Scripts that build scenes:
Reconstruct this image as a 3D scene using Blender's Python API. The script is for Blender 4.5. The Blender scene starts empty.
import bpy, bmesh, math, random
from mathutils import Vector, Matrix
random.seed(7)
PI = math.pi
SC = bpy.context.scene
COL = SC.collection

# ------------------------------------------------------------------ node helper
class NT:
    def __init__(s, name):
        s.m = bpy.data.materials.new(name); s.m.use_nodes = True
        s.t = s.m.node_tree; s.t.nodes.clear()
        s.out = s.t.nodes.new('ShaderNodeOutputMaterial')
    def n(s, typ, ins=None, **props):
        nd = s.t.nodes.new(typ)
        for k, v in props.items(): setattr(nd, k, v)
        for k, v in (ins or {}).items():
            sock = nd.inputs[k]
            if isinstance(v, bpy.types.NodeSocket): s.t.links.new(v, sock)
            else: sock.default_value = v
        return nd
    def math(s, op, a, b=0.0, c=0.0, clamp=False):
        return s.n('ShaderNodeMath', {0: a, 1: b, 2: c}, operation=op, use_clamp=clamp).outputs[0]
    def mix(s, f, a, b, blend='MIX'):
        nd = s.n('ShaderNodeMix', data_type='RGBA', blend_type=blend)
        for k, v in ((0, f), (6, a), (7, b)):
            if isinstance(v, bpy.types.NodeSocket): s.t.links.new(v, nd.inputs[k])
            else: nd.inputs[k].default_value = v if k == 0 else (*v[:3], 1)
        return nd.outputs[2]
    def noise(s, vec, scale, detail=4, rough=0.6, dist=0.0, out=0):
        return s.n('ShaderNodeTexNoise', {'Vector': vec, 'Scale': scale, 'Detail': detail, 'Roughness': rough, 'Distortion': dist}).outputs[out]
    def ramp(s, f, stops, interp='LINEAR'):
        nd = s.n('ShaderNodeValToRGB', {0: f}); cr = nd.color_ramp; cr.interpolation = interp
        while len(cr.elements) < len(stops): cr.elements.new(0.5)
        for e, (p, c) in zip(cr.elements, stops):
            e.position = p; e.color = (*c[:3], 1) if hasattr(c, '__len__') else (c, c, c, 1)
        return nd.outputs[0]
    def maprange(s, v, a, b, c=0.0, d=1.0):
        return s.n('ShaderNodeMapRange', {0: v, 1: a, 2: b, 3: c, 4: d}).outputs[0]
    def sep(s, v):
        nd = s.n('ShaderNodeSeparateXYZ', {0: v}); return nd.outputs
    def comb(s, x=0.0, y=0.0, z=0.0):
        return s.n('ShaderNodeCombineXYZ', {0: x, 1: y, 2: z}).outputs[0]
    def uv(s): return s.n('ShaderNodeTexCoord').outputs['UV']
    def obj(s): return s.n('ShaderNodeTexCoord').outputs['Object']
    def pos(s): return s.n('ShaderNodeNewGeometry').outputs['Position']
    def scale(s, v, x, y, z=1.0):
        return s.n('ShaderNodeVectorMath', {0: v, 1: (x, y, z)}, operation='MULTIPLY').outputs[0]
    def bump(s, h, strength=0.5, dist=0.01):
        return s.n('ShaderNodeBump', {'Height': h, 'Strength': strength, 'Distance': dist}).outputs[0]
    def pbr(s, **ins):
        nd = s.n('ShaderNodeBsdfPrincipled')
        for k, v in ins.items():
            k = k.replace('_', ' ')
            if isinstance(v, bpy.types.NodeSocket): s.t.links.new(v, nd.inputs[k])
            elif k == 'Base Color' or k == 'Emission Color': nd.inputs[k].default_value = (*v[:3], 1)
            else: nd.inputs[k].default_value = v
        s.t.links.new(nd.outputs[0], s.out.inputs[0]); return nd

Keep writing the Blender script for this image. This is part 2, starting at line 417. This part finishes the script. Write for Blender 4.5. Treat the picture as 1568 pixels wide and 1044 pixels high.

_Exercise_. Your task is to print the whole listing again exactly.

_Reply to the exercise_.
Reconstruct this image as a 3D scene using Blender's Python API. The script is for Blender 4.5. The Blender scene starts empty.
import bpy, bmesh, math, random
from mathutils import Vector, Matrix
random.seed(7)
PI = math.pi
SC = bpy.context.scene
COL = SC.collection

# ------------------------------------------------------------------ node helper
class NT:
    def __init__(s, name):
        s.m = bpy.data.materials.new(name); s.m.use_nodes = True
        s.t = s.m.node_tree; s.t.nodes.clear()
        s.out = s.t.nodes.new('ShaderNodeOutputMaterial')
    def n(s, typ, ins=None, **props):
        nd = s.t.nodes.new(typ)
        for k, v in props.items(): setattr(nd, k, v)
        for k, v in (ins or {}).items():
            sock = nd.inputs[k]
            if isinstance(v, bpy.types.NodeSocket): s.t.links.new(v, sock)
            else: sock.default_value = v
        return nd
    def math(s, op, a, b=0.0, c=0.0, clamp=False):
        return s.n('ShaderNodeMath', {0: a, 1: b, 2: c}, operation=op, use_clamp=clamp).outputs[0]
    def mix(s, f, a, b, blend='MIX'):
        nd = s.n('ShaderNodeMix', data_type='RGBA', blend_type=blend)
        for k, v in ((0, f), (6, a), (7, b)):
            if isinstance(v, bpy.types.NodeSocket): s.t.links.new(v, nd.inputs[k])
            else: nd.inputs[k].default_value = v if k == 0 else (*v[:3], 1)
        return nd.outputs[2]
    def noise(s, vec, scale, detail=4, rough=0.6, dist=0.0, out=0):
        return s.n('ShaderNodeTexNoise', {'Vector': vec, 'Scale': scale, 'Detail': detail, 'Roughness': rough, 'Distortion': dist}).outputs[out]
    def ramp(s, f, stops, interp='LINEAR'):
        nd = s.n('ShaderNodeValToRGB', {0: f}); cr = nd.color_ramp; cr.interpolation = interp
        while len(cr.elements) < len(stops): cr.elements.new(0.5)
        for e, (p, c) in zip(cr.elements, stops):
            e.position = p; e.color = (*c[:3], 1) if hasattr(c, '__len__') else (c, c, c, 1)
        return nd.outputs[0]
    def maprange(s, v, a, b, c=0.0, d=1.0):
        return s.n('ShaderNodeMapRange', {0: v, 1: a, 2: b, 3: c, 4: d}).outputs[0]
    def sep(s, v):
        nd = s.n('ShaderNodeSeparateXYZ', {0: v}); return nd.outputs
    def comb(s, x=0.0, y=0.0, z=0.0):
        return s.n('ShaderNodeCombineXYZ', {0: x, 1: y, 2: z}).outputs[0]
    def uv(s): return s.n('ShaderNodeTexCoord').outputs['UV']
    def obj(s): return s.n('ShaderNodeTexCoord').outputs['Object']
    def pos(s): return s.n('ShaderNodeNewGeometry').outputs['Position']
    def scale(s, v, x, y, z=1.0):
        return s.n('ShaderNodeVectorMath', {0: v, 1: (x, y, z)}, operation='MULTIPLY').outputs[0]
    def bump(s, h, strength=0.5, dist=0.01):
        return s.n('ShaderNodeBump', {'Height': h, 'Strength': strength, 'Distance': dist}).outputs[0]
    def pbr(s, **ins):
        nd = s.n('ShaderNodeBsdfPrincipled')
        for k, v in ins.items():
            k = k.replace('_', ' ')
            if isinstance(v, bpy.types.NodeSocket): s.t.links.new(v, nd.inputs[k])
            elif k == 'Base Color' or k == 'Emission Color': nd.inputs[k].default_value = (*v[:3], 1)
            else: nd.inputs[k].default_value = v
        s.t.links.new(nd.outputs[0], s.out.inputs[0]); return nd

Keep writing the Blender script for this image. This is part 2, starting at line 417. This part finishes the script. Write for Blender 4.5. Treat the picture as 1568 pixels wide and 1044 pixels high.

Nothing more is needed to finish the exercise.